STATED EXERCISE:
Omit all pictures, then retype the data exactly as given.

INFORMATION SHOWN:
•••••

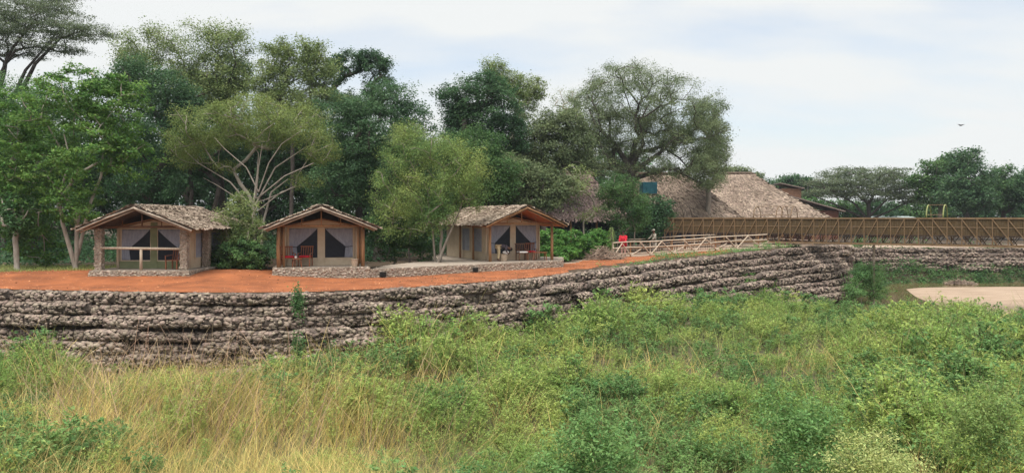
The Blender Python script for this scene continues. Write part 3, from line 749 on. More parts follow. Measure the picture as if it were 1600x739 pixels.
chair('wooden chair with a red cushion at the rightmost tent', tl(T3, .95, .75), R(10), 'red')
table('reddish wooden side table right of the chairs at the rightmost tent', tl(T3, 1.15, .05), R(12), sz=(.42,.26,.44))

# ------------------------------------------------------------------ lodges
def hip_lodge(name, label, ctr, rz, wx, wy, rx0, rx1, ztop, zeave, thm, nstrip, ln, wd, wall='navy', curve=.0, cap=True, posts=True, wallin=1.6, seed=3):
    """hip roof: half sizes wx, wy; ridge from rx0 to rx1 (local x)"""
    r = np.random.default_rng(seed); z0 = gz(ctr[0], ctr[1]); root = thing(name, label, 'building', (ctr[0], ctr[1], z0), rz)
    ze = zeave-z0; zt = ztop-z0
    lv = [0, .35, .7, 1.0]
    def ring(f):
        zz = ze+(zt-ze)*(f+curve*f*(1-f)*-1); a = wx*(1-f); 
        return [(-wx+(wx+rx0)*f, -wy*(1-f)-.02, zz), (wx-(wx-rx1)*f, -wy*(1-f)-.02, zz), (wx-(wx-rx1)*f, wy*(1-f)+.02, zz), (-wx+(wx+rx0)*f, wy*(1-f)+.02, zz)]
    mb = MB(); S_ = []
    tot = 0
    for i in range(3):
        lo = ring(lv[i]); hi = ring(lv[i+1])
        for k in range(4):
            a, b_, c_, d_ = lo[k], lo[(k+1)%4], hi[(k+1)%4], hi[k]
            mb.add([a, b_, c_, d_], [(0,1,2,3)])
            ar = (Vector(b_)-Vector(a)).length+(Vector(c_)-Vector(d_)).length
            S_.append((a, b_, c_, d_, ar*(Vector(a)-Vector(d_)).length))
            tot += S_[-1][4]
    mb.add(ring(0), [(3,2,1,0)])
    roof = mb.build('roof', M['thatchbase'], root)
    q = [thatch_strips(a, b_, c_, d_, int(nstrip*s/tot)+2, ln, wd, ln*.22, r) for a, b_, c_, d_, s in S_]
    link('thatch', polymesh('thatch', np.concatenate(q), 4), M[thm], roof)
    if cap:
        m = MB(); rid = [(rx0-.5, 0, zt-.12), (rx0, 0, zt+.1), ((rx0+rx1)/2, 0, zt+.12), (rx1, 0, zt+.1), (rx1+.5, 0, zt-.12)]; m.tube(rid, .16, 7); m.build('ridge_cap', M['thatchbase'], roof)
    w_ = MB(); a = wx-wallin; b_ = wy-wallin; w_.box(-a, a, -b_, b_, -.1, ze+.02); wl = w_.build('wall', M[wall], root)
    if posts:
        k = int(wx*2/2.2)
        for i in range(k+1):
            p = MB(); x_ = -wx+.5+i*(2*wx-1)/k; p.tube([(x_, -wy+.45, -.1), (x_, -wy+.45, ze+.1)], .09, 7); p.build('post', M['wood'], root, smooth=True)
            if i % 2 == 0:
                v = MB(); v.box(x_+.4, x_+1.7, -b_-.03, -b_-.004, .9, 2.2); v.build('window', M['mesh'], wl)
    return root
x, y = XY(862, 69); hip_lodge('thatched_lodge', 'dark thatched lodge with blue walls half hidden behind trees and green shrubs', (x, y), R(4), 5.8, 4.6, -.6, 3.2, 6.7, 2.75, 'thatchdark', 9000, .5, .12, 'navy', seed=4)
x, y = XY(1035, 84); hip_lodge('thatched_lodge', 'pale thatched lodge roof glimpsed under the big dome shaped tree', (x, y), 0, 7.0, 4.5, -3.5, 2.5, 7.4, 2.9, 'thatchpink', 9000, .55, .14, 'navy', seed=5)
x, y = XY(1157, 96); hip_lodge('thatched_lodge', 'largest pinkish thatched lodge with steep hip roof behind the footbridge', (x, y), R(-4), 8.3, 6.6, -2.0, 1.3, 8.1, 2.85, 'thatchpink', 22000, .6, .15, 'brick', curve=.1, seed=6)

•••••

FINISHED EXERCISE:
The Blender Python script for this scene continues. Write part 3, from line 749 on. More parts follow. Measure the picture as if it were 1600x739 pixels.
chair('wooden chair with a red cushion at the rightmost tent', tl(T3, .95, .75), R(10), 'red')
table('reddish wooden side table right of the chairs at the rightmost tent', tl(T3, 1.15, .05), R(12), sz=(.42,.26,.44))

# ------------------------------------------------------------------ lodges
def hip_lodge(name, label, ctr, rz, wx, wy, rx0, rx1, ztop, zeave, thm, nstrip, ln, wd, wall='navy', curve=.0, cap=True, posts=True, wallin=1.6, seed=3):
    """hip roof: half sizes wx, wy; ridge from rx0 to rx1 (local x)"""
    r = np.random.default_rng(seed); z0 = gz(ctr[0], ctr[1]); root = thing(name, label, 'building', (ctr[0], ctr[1], z0), rz)
    ze = zeave-z0; zt = ztop-z0
    lv = [0, .35, .7, 1.0]
    def ring(f):
        zz = ze+(zt-ze)*(f+curve*f*(1-f)*-1); a = wx*(1-f); 
        return [(-wx+(wx+rx0)*f, -wy*(1-f)-.02, zz), (wx-(wx-rx1)*f, -wy*(1-f)-.02, zz), (wx-(wx-rx1)*f, wy*(1-f)+.02, zz), (-wx+(wx+rx0)*f, wy*(1-f)+.02, zz)]
    mb = MB(); S_ = []
    tot = 0
    for i in range(3):
        lo = ring(lv[i]); hi = ring(lv[i+1])
        for k in range(4):
            a, b_, c_, d_ = lo[k], lo[(k+1)%4], hi[(k+1)%4], hi[k]
            mb.add([a, b_, c_, d_], [(0,1,2,3)])
            ar = (Vector(b_)-Vector(a)).length+(Vector(c_)-Vector(d_)).length
            S_.append((a, b_, c_, d_, ar*(Vector(a)-Vector(d_)).length))
            tot += S_[-1][4]
    mb.add(ring(0), [(3,2,1,0)])
    roof = mb.build('roof', M['thatchbase'], root)
    q = [thatch_strips(a, b_, c_, d_, int(nstrip*s/tot)+2, ln, wd, ln*.22, r) for a, b_, c_, d_, s in S_]
    link('thatch', polymesh('thatch', np.concatenate(q), 4), M[thm], roof)
    if cap:
        m = MB(); rid = [(rx0-.5, 0, zt-.12), (rx0, 0, zt+.1), ((rx0+rx1)/2, 0, zt+.12), (rx1, 0, zt+.1), (rx1+.5, 0, zt-.12)]; m.tube(rid, .16, 7); m.build('ridge_cap', M['thatchbase'], roof)
    w_ = MB(); a = wx-wallin; b_ = wy-wallin; w_.box(-a, a, -b_, b_, -.1, ze+.02); wl = w_.build('wall', M[wall], root)
    if posts:
        k = int(wx*2/2.2)
        for i in range(k+1):
            p = MB(); x_ = -wx+.5+i*(2*wx-1)/k; p.tube([(x_, -wy+.45, -.1), (x_, -wy+.45, ze+.1)], .09, 7); p.build('post', M['wood'], root, smooth=True)
            if i % 2 == 0:
                v = MB(); v.box(x_+.4, x_+1.7, -b_-.03, -b_-.004, .9, 2.2); v.build('window', M['mesh'], wl)
    return root
x, y = XY(862, 69); hip_lodge('thatched_lodge', 'dark thatched lodge with blue walls half hidden behind trees and green shrubs', (x, y), R(4), 5.8, 4.6, -.6, 3.2, 6.7, 2.75, 'thatchdark', 9000, .5, .12, 'navy', seed=4)
x, y = XY(1035, 84); hip_lodge('thatched_lodge', 'pale thatched lodge roof glimpsed under the big dome shaped tree', (x, y), 0, 7.0, 4.5, -3.5, 2.5, 7.4, 2.9, 'thatchpink', 9000, .55, .14, 'navy', seed=5)
x, y = XY(1157, 96); hip_lodge('thatched_lodge', 'largest pinkish thatched lodge with steep hip roof behind the footbridge', (x, y), R(-4), 8.3, 6.6, -2.0, 1.3, 8.1, 2.85, 'thatchpink', 22000, .6, .15, 'brick', curve=.1, seed=6)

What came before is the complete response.